## Direction
Output the full listing below exactly, without the pictures.

## Data block

+ + + + + + +

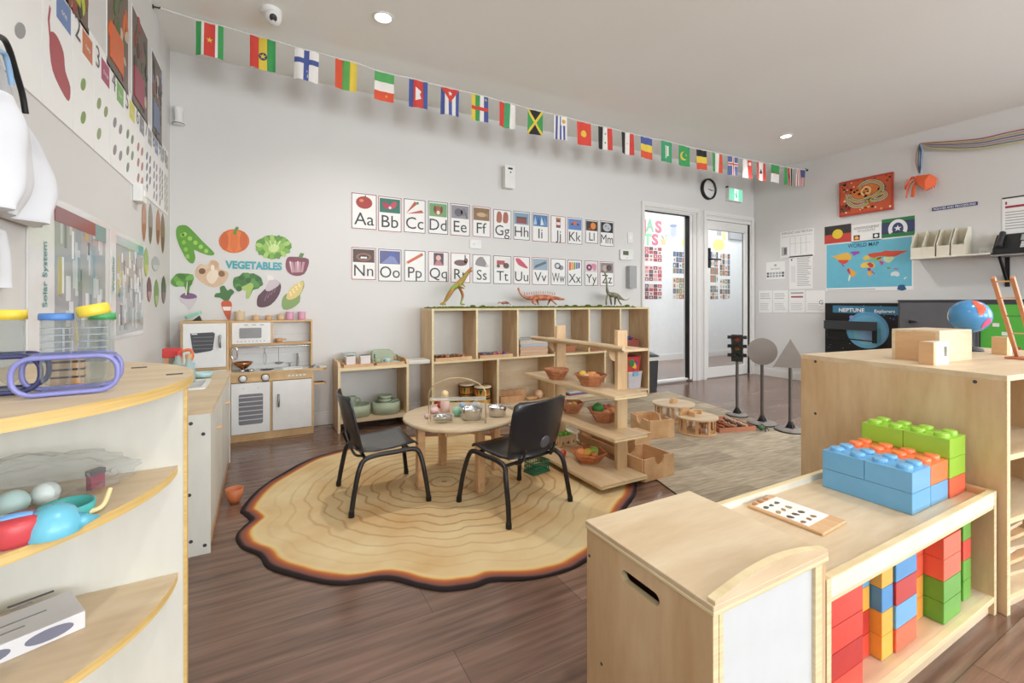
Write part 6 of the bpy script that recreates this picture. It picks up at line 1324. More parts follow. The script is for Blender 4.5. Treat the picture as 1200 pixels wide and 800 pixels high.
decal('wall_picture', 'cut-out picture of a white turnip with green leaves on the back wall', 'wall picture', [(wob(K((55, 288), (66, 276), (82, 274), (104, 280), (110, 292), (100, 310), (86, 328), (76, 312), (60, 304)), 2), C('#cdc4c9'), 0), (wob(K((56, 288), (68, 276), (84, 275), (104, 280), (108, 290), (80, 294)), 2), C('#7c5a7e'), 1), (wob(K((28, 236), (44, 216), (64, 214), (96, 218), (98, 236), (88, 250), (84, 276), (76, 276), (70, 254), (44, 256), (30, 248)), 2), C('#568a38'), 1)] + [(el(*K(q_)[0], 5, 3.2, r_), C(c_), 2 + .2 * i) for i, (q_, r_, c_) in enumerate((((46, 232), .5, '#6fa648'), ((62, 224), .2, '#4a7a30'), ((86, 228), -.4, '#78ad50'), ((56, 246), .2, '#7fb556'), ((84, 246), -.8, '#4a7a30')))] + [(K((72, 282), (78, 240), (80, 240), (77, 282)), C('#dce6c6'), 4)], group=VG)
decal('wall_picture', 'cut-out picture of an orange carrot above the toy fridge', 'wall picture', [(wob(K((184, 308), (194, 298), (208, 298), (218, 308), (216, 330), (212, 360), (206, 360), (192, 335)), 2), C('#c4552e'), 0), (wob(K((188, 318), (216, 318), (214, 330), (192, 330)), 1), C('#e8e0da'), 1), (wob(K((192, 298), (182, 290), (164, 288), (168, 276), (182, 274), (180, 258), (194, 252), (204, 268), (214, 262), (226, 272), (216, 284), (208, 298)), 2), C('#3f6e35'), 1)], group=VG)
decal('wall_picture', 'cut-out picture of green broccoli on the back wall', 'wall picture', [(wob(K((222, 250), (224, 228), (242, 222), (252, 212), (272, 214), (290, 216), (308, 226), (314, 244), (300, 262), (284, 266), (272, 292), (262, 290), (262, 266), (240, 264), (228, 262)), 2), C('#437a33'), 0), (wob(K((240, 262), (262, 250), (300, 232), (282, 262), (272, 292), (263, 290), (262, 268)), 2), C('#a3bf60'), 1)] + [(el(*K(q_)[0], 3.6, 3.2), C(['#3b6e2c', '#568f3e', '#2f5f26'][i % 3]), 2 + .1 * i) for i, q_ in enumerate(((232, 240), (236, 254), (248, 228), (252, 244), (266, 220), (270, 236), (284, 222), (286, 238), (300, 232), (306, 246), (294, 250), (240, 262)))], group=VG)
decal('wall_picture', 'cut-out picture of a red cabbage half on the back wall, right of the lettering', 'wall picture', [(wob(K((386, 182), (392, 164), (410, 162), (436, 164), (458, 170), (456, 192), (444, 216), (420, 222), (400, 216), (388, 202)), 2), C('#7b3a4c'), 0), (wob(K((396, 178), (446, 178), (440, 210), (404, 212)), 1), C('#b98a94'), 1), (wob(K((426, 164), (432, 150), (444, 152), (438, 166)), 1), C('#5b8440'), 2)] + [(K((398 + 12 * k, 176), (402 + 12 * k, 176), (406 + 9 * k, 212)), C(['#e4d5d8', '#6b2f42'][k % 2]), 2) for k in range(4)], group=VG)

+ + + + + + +

## Worked answer
Write part 6 of the bpy script that recreates this picture. It picks up at line 1324. More parts follow. The script is for Blender 4.5. Treat the picture as 1200 pixels wide and 800 pixels high.
decal('wall_picture', 'cut-out picture of a white turnip with green leaves on the back wall', 'wall picture', [(wob(K((55, 288), (66, 276), (82, 274), (104, 280), (110, 292), (100, 310), (86, 328), (76, 312), (60, 304)), 2), C('#cdc4c9'), 0), (wob(K((56, 288), (68, 276), (84, 275), (104, 280), (108, 290), (80, 294)), 2), C('#7c5a7e'), 1), (wob(K((28, 236), (44, 216), (64, 214), (96, 218), (98, 236), (88, 250), (84, 276), (76, 276), (70, 254), (44, 256), (30, 248)), 2), C('#568a38'), 1)] + [(el(*K(q_)[0], 5, 3.2, r_), C(c_), 2 + .2 * i) for i, (q_, r_, c_) in enumerate((((46, 232), .5, '#6fa648'), ((62, 224), .2, '#4a7a30'), ((86, 228), -.4, '#78ad50'), ((56, 246), .2, '#7fb556'), ((84, 246), -.8, '#4a7a30')))] + [(K((72, 282), (78, 240), (80, 240), (77, 282)), C('#dce6c6'), 4)], group=VG)
decal('wall_picture', 'cut-out picture of an orange carrot above the toy fridge', 'wall picture', [(wob(K((184, 308), (194, 298), (208, 298), (218, 308), (216, 330), (212, 360), (206, 360), (192, 335)), 2), C('#c4552e'), 0), (wob(K((188, 318), (216, 318), (214, 330), (192, 330)), 1), C('#e8e0da'), 1), (wob(K((192, 298), (182, 290), (164, 288), (168, 276), (182, 274), (180, 258), (194, 252), (204, 268), (214, 262), (226, 272), (216, 284), (208, 298)), 2), C('#3f6e35'), 1)], group=VG)
decal('wall_picture', 'cut-out picture of green broccoli on the back wall', 'wall picture', [(wob(K((222, 250), (224, 228), (242, 222), (252, 212), (272, 214), (290, 216), (308, 226), (314, 244), (300, 262), (284, 266), (272, 292), (262, 290), (262, 266), (240, 264), (228, 262)), 2), C('#437a33'), 0), (wob(K((240, 262), (262, 250), (300, 232), (282, 262), (272, 292), (263, 290), (262, 268)), 2), C('#a3bf60'), 1)] + [(el(*K(q_)[0], 3.6, 3.2), C(['#3b6e2c', '#568f3e', '#2f5f26'][i % 3]), 2 + .1 * i) for i, q_ in enumerate(((232, 240), (236, 254), (248, 228), (252, 244), (266, 220), (270, 236), (284, 222), (286, 238), (300, 232), (306, 246), (294, 250), (240, 262)))], group=VG)
decal('wall_picture', 'cut-out picture of a red cabbage half on the back wall, right of the lettering', 'wall picture', [(wob(K((386, 182), (392, 164), (410, 162), (436, 164), (458, 170), (456, 192), (444, 216), (420, 222), (400, 216), (388, 202)), 2), C('#7b3a4c'), 0), (wob(K((396, 178), (446, 178), (440, 210), (404, 212)), 1), C('#b98a94'), 1), (wob(K((426, 164), (432, 150), (444, 152), (438, 166)), 1), C('#5b8440'), 2)] + [(K((398 + 12 * k, 176), (402 + 12 * k, 176), (406 + 9 * k, 212)), C(['#e4d5d8', '#6b2f42'][k % 2]), 2) for k in range(4)], group=VG)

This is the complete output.